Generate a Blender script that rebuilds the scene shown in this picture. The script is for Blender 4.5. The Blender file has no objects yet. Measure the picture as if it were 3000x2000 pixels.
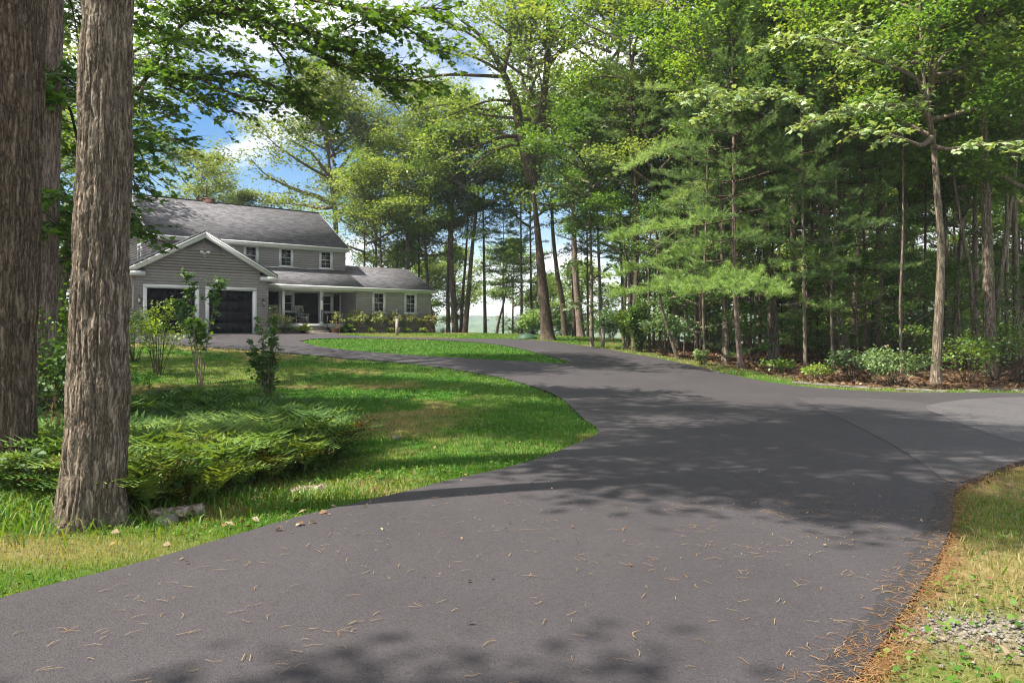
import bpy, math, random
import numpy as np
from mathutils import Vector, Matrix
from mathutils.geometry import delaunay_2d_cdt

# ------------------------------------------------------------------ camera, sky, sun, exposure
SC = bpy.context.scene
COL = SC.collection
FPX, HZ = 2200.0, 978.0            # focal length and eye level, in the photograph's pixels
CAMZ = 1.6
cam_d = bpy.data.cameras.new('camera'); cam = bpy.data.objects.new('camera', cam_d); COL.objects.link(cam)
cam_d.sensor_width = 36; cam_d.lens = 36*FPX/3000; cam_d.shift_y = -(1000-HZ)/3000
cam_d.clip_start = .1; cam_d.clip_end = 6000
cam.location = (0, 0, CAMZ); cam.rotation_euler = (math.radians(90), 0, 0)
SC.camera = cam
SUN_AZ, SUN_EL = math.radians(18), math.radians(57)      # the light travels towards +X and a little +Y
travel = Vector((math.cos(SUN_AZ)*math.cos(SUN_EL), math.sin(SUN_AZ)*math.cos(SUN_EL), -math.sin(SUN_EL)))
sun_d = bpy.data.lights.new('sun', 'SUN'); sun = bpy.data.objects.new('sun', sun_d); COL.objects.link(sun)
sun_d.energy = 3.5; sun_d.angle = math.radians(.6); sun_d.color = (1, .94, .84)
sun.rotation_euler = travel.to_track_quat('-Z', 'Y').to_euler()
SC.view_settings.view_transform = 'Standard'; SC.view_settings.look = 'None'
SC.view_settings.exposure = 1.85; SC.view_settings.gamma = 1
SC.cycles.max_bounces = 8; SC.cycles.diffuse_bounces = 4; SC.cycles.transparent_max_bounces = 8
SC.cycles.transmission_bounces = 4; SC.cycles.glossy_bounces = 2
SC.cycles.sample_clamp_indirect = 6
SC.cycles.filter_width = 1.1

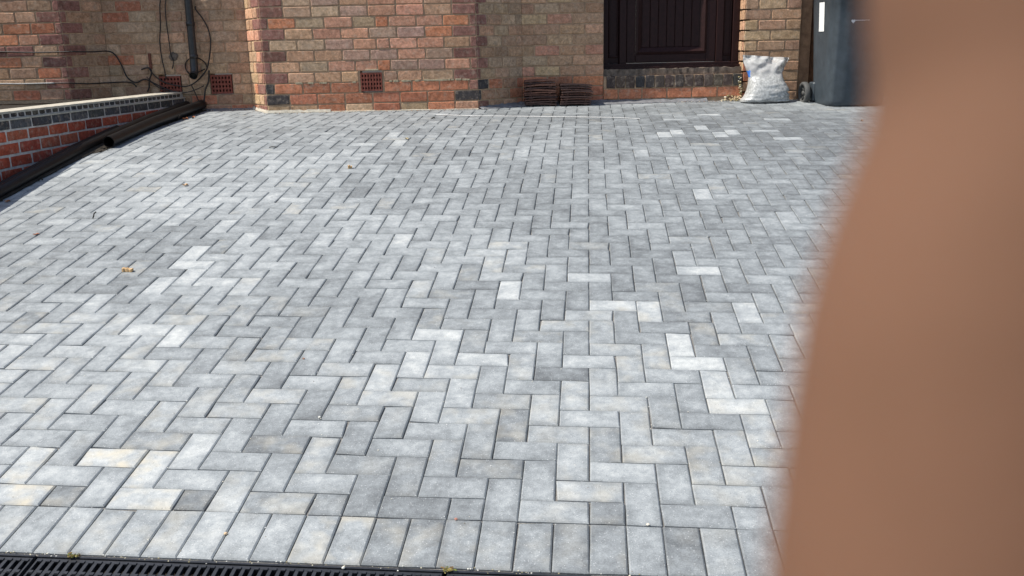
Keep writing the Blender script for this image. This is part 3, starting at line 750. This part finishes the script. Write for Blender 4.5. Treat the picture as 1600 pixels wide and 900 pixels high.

* * * * * * *

Reproduce the full listing above verbatim, with no pictures included.

▶ [The output]
Generate a Blender script that rebuilds the scene shown in this picture. The script is for Blender 4.5. The Blender file has no objects yet. Measure the picture as if it were 3000x2000 pixels.
import bpy, math, random
import numpy as np
from mathutils import Vector, Matrix
from mathutils.geometry import delaunay_2d_cdt

# ------------------------------------------------------------------ camera, sky, sun, exposure
SC = bpy.context.scene
COL = SC.collection
FPX, HZ = 2200.0, 978.0            # focal length and eye level, in the photograph's pixels
CAMZ = 1.6
cam_d = bpy.data.cameras.new('camera'); cam = bpy.data.objects.new('camera', cam_d); COL.objects.link(cam)
cam_d.sensor_width = 36; cam_d.lens = 36*FPX/3000; cam_d.shift_y = -(1000-HZ)/3000
cam_d.clip_start = .1; cam_d.clip_end = 6000
cam.location = (0, 0, CAMZ); cam.rotation_euler = (math.radians(90), 0, 0)
SC.camera = cam
SUN_AZ, SUN_EL = math.radians(18), math.radians(57)      # the light travels towards +X and a little +Y
travel = Vector((math.cos(SUN_AZ)*math.cos(SUN_EL), math.sin(SUN_AZ)*math.cos(SUN_EL), -math.sin(SUN_EL)))
sun_d = bpy.data.lights.new('sun', 'SUN'); sun = bpy.data.objects.new('sun', sun_d); COL.objects.link(sun)
sun_d.energy = 3.5; sun_d.angle = math.radians(.6); sun_d.color = (1, .94, .84)
sun.rotation_euler = travel.to_track_quat('-Z', 'Y').to_euler()
SC.view_settings.view_transform = 'Standard'; SC.view_settings.look = 'None'
SC.view_settings.exposure = 1.85; SC.view_settings.gamma = 1
SC.cycles.max_bounces = 8; SC.cycles.diffuse_bounces = 4; SC.cycles.transparent_max_bounces = 8
SC.cycles.transmission_bounces = 4; SC.cycles.glossy_bounces = 2
SC.cycles.sample_clamp_indirect = 6
SC.cycles.filter_width = 1.1

Keep writing the Blender script for this image. This is part 3, starting at line 750. This part finishes the script. Write for Blender 4.5. Treat the picture as 1600 pixels wide and 900 pixels high.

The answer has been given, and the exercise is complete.